Norton, now revived under ownership of Indian giant TVS, and with a new factory in Solihull up and running, is underlining its long heritage by buying up key historic models.

A total of 55 bikes have been bought from Norton collector Ian Loram, who had built up the collection since the 1990s. Stretching from 1916 to 1992, they include some of the rarest Nortons ever made, including a Model 1 Big Four, a rare speedway bike from 1930 and an example of the rotary-engined Norton F1, road going version of the RCW588 race bike from the early ’90s. There’s also a 1968 Norton Atlas which was used for royal escort duties when new.

Some of the bikes will go on display in Norton’s Solihull HQ, echoing Triumph’s display of key models at Hinckley as part of it’s Visitor Factory Experience. Royal Enfield has also bought classic examples of its own marque to emphasis a long biking heritage.

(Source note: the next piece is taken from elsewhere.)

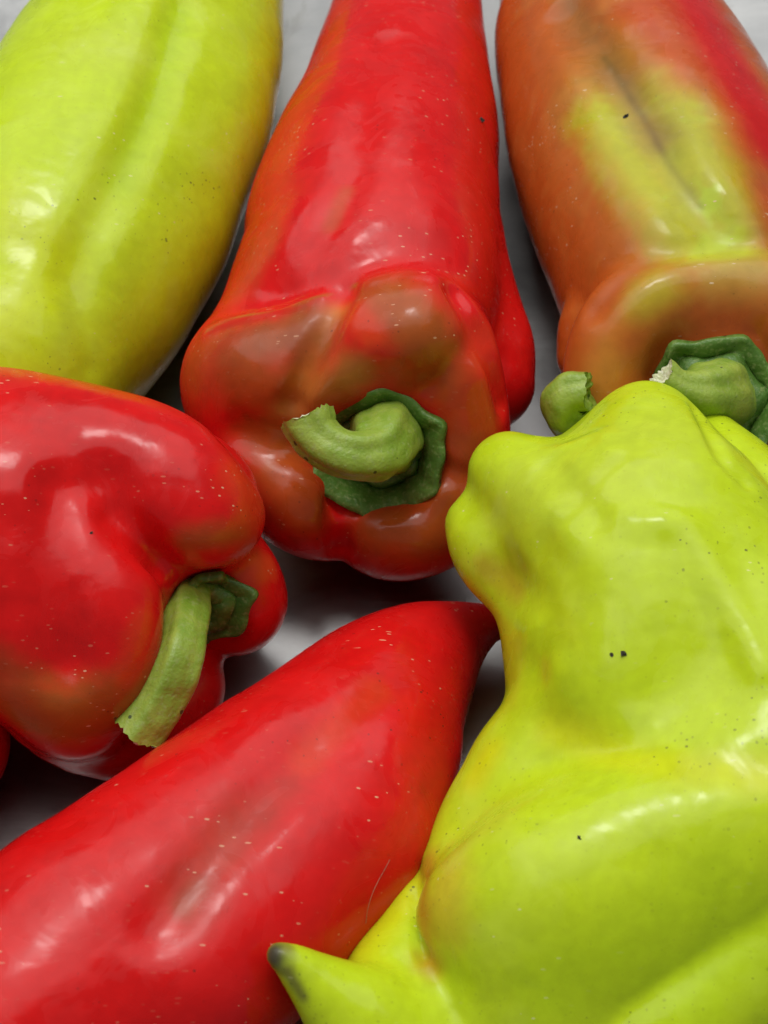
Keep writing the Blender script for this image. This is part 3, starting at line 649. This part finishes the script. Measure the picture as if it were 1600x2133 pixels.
                                [-9.283, 2.601, 2.9, 2.357]],
                          'k': 0.5},
                         {'p': [[-4.593, 18.661, 3.2, 1.461], [-4.622, 15.39, 3.4, 1.7], [-4.84, 12.502, 3.5, 1.783], [-5.355, 10.117, 3.5, 1.847], [-6.097, 7.987, 3.4, 1.972],
                                [-6.981, 5.918, 3.2, 1.978]],
                          'k': 0.9},
                         {'p': [[-7.547, 18.693, 3.5, 1.108], [-7.699, 15.289, 3.8, 1.448], [-8.204, 12.173, 4.1, 2.004], [-8.854, 9.187, 4.2, 2.273], [-9.135, 6.52, 3.9, 2.197]], 'k': 0.9}],
               'carve': [],
               'strokes': [{'p': [[-5.18, 13.43, 6.28], [-5.44, 10.74, 6.35], [-5.79, 8.74, 6.28], [-6.21, 7.09, 6.15], [-6.64, 5.72, 5.97], [-7.0, 4.56, 5.62]], 'w': 0.5, 'a': -0.22},
                           {'p': [[-6.88, 3.98, 5.31], [-6.58, 3.02, 4.46]], 'w': 0.4, 'a': -0.1}],
               'patches': [{'p': [[-5.27, 13.47, 6.1], [-5.51, 10.62, 6.15], [-6.25, 7.27, 5.98]], 'w': 0.35, 'c': [0.44, 0.61, 0.008], 's': 0.9, 'soft': 0.9},
                           {'p': [[-3.1, 14.89, 4.42], [-3.41, 10.53, 4.25], [-4.59, 6.3, 4.13], [-5.6, 4.22, 3.74]], 'w': 0.5, 'c': [0.47, 0.57, 0.006], 's': 0.25, 'soft': 0.9},  # faint ochre shade painted along the right edge
                           {'p': [[-8.68, 6.16, 6.44], [-7.52, 4.66, 5.82], [-8.41, 3.37, 5.82]], 'w': 0.8, 'c': [0.57, 0.66, 0.006], 's': 0.6, 'soft': 0.9},
                           {'p': [[-6.93, 4.53, 5.35], [-7.12, 3.02, 5.1]], 'w': 0.3, 'c': [0.42, 0.5, 0.03], 's': 0.5, 'soft': 0.9},
                           {'p': [[-7.61, 11.43, 6.8], [-6.42, 11.15, 6.73]], 'w': 0.8, 'c': [0.51, 0.61, 0.045], 's': 0.5, 'soft': 0.9}]},
 'red_edge': {'seed': 33,
              'base': (0.64, 0.007, 0.007),
              'wob': 0.03,
              'mottle': 0.08,
              'rag': 0.25,
              'tubes': [{'p': [[-9.489, -5.125, 1.9, 1.648], [-10.395, -5.707, 2.2, 2.158], [-11.716, -6.702, 2.3, 2.113], [-13.462, -7.63, 1.6, 0.769]], 'k': 0.5}],
              'carve': [],
              'strokes': [],
              'patches': []}}
PARTS = {'red_center': {'calyx': {'c': [-0.054, 1.72, 3.28], 'n': [-0.1, -0.8, 0.6], 'r': 1.74, 'roll': 0.55, 'pts': 6, 'seed': 1},
                'stem': [[0.022, 2.483, 2.6, 1.061], [0.043, 1.86, 3.4, 0.912], [0.031, 0.756, 4.6, 0.725], [-0.152, 0.115, 5.0, 0.588], [-0.582, -0.112, 5.2, 0.522], [-1.062, -0.05, 5.35, 0.501],
                         [-1.443, 0.213, 5.5, 0.511], [-1.625, 0.54, 5.7, 0.532]]},
 'red_left': {'calyx': {'c': [-4.022, -2.682, 3.35], 'n': [0.68, -0.58, 0.45], 'r': 1.08, 'roll': 0.9, 'pts': 6, 'seed': 2},
              'stem': [[-4.131, -1.951, 3.0, 0.617], [-4.103, -2.447, 3.6, 0.522], [-4.011, -3.455, 4.15, 0.495], [-4.05, -4.486, 4.4, 0.511], [-4.321, -5.072, 4.1, 0.519],
                       [-4.592, -5.495, 3.9, 0.508], [-4.851, -5.832, 3.7, 0.489]]},
 'orange': {'calyx': {'c': [7.405, 2.415, 3.97], 'n': [-0.1, -0.74, 0.67], 'r': 1.72, 'roll': 0.2, 'pts': 6, 'seed': 3},
            'stem': [[7.509, 2.582, 3.8, 1.001], [7.325, 2.119, 4.4, 0.905], [7.161, 1.874, 4.8, 0.756], [6.778, 1.599, 5.2, 0.538], [6.329, 1.567, 5.4, 0.412], [5.935, 1.721, 5.6, 0.39]]},
 'yellow_big': {'calyx': None,
                'pith': 'stem',
                'stem': [[5.439, 1.414, 3.0, 0.761], [4.754, 1.714, 3.5, 0.605], [4.228, 1.867, 4.0, 0.578], [4.0, 1.901, 4.5, 0.54], [4.151, 1.928, 4.8, 0.483], [4.453, 1.886, 4.9, 0.419]]}}
CRUMBS = [[4.352, -5.627, 6.567, 0.06], [4.134, -5.611, 6.504, 0.036], [2.449, 10.708, 4.88, 0.08], [5.781, 9.347, 6.152, 0.06], [3.304, -9.112, 6.409, 0.035], [-5.625, -2.904, 6.449, 0.03]]
HAIR = [[-0.331, -9.634, 3.713], [-0.278, -9.403, 3.94], [-0.157, -9.093, 4.075], [0.044, -8.705, 4.135], [0.105, -8.575, 4.157]]

LABELS = {
    'red_center': ('red_pepper', 'red', 'long red pepper with brownish lobed shoulder and hooked green stem, in the middle'),
    'red_left': ('red_pepper', 'red', 'broad red pepper at left edge, long green stem hanging down over its lobes'),
    'red_low': ('red_pepper', 'red', 'smooth red pepper lying diagonally in front, its pointed tip under the yellow-green pepper'),
    'red_edge': ('red_pepper', 'red', 'sliver of a red pepper cut off by the left edge, below the broad one'),
    'yellow_big': ('yellow_green_pepper', 'yellow', 'knobbly yellow-green pepper in front with pinched waist and dark-tipped horn'),
    'orange': ('ripening_pepper', 'orange', 'orange-brown ripening pepper at upper right with green-yellow streaks and red flank'),
    'green_top': ('yellow_green_pepper', 'yellow', 'smooth yellow-green pepper at upper left with one long shallow groove'),
}
for key, spec in PEPPERS.items():
    name, mat, label = LABELS[key]
    field, tubes = make_field(spec)
    V, Fq = polygonise(field, tubes, .08)
    col = pigment(V.astype(np.float32), spec)
    c = V.mean(0); origin = np.array([c[0], c[1], 0.])
    root = bpy.data.objects.new(name, None)
    scene.collection.objects.link(root)
    root.location = origin * CM; root.empty_display_size = .02
    root['label'] = label; root['category'] = 'pepper'; root['group'] = 'peppers lying on the steel'
    mesh_object('body', V, Fq, M[mat], root, origin, col)
    pt = PARTS.get(key)
    if pt:
        if pt['calyx']: build_calyx(pt['calyx'], root, origin, field)
        build_stem(pt['stem'], root, origin, spec['seed'], pt.get('pith', 'pith'))

# ---------------------------------------------------------------- small dirt on the fruit
def crumb(x, y, z, r, seed, label):
    rng = np.random.default_rng(seed)
    U, W = 8, 6; V = [(0, 0, r)]
    for i in range(1, W):
        for j in range(U):
            a, b = math.pi * i / W, 2 * math.pi * j / U
            s = r * (1 + .35 * rng.normal())
            V.append((s * math.sin(a) * math.cos(b), s * math.sin(a) * math.sin(b), .55 * s * math.cos(a)))
    V.append((0, 0, -.5 * r))
    F = [(0, 1 + j, 1 + (j + 1) % U) for j in range(U)]
    for i in range(W - 2):
        for j in range(U):
            p, q = 1 + i * U + j, 1 + i * U + (j + 1) % U
            F.append((p, p + U, q + U, q))
    e = 1 + (W - 2) * U
    F += [(e + j, len(V) - 1, e + (j + 1) % U) for j in range(U)]
    o = mesh_object('dirt_crumb', np.array(V) + (x, y, z), F, M['crumb'], None, (x, y, z), smooth=False)
    o['label'] = label; o['category'] = 'crumb'; o['group'] = 'dirt crumbs stuck on the peppers'
CRUMB_LABELS = ['larger black crumb on the middle of the knobbly yellow-green pepper',
                'tiny black crumb just left of the larger one on the knobbly yellow-green pepper',
                'grey-brown speck on the upper right flank of the long red pepper in the middle',
                'black crumb in the groove of the orange-brown ripening pepper',
                'tiny dark crumb low on the front lobe of the knobbly yellow-green pepper',
                'tiny dark crumb on the crease of the broad red pepper at left']
for i, (x, y, z, r) in enumerate(CRUMBS): crumb(x, y, z, r, i, CRUMB_LABELS[i])
c = catmull([(*p[:2], p[2] + .04 + .05 * math.sin(i * 1.3)) for i, p in enumerate(HAIR)], 8)
tan, N, B = frames(c); V = []; F = []
for k in range(len(c)):
    for j in range(5): V.append(c[k] + .0045 * (math.cos(j * 1.2566) * N[k] + math.sin(j * 1.2566) * B[k]))
for k in range(len(c) - 1):
    for j in range(5): F.append((k * 5 + j, k * 5 + (j + 1) % 5, k * 5 + 5 + (j + 1) % 5, k * 5 + 5 + j))
t = NT('pale_fibre'); t.p(Base_Color=t.mix(t.noise(800, 2), (.22, .13, .08), (.35, .24, .16)), Roughness=.5)
h = mesh_object('fibre', V, F, t.m, None, HAIR[0])
h['label'] = 'thin pale fibre stuck to the right side of the smooth red pepper in front'; h['category'] = 'fibre'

Robert Hentshcel, CEO of Norton Motorcycles, said: “Norton has a near 125-year history that is unrivalled in the motorcycle world – and one we want to celebrate now and in the future. While it’s a hugely exciting time for us looking ahead with the recent opening of a new factory, an exciting product road map and the £100 million investment from TVS, it’s vital that we continue to celebrate the great products of our past because they will impact and steer our future.”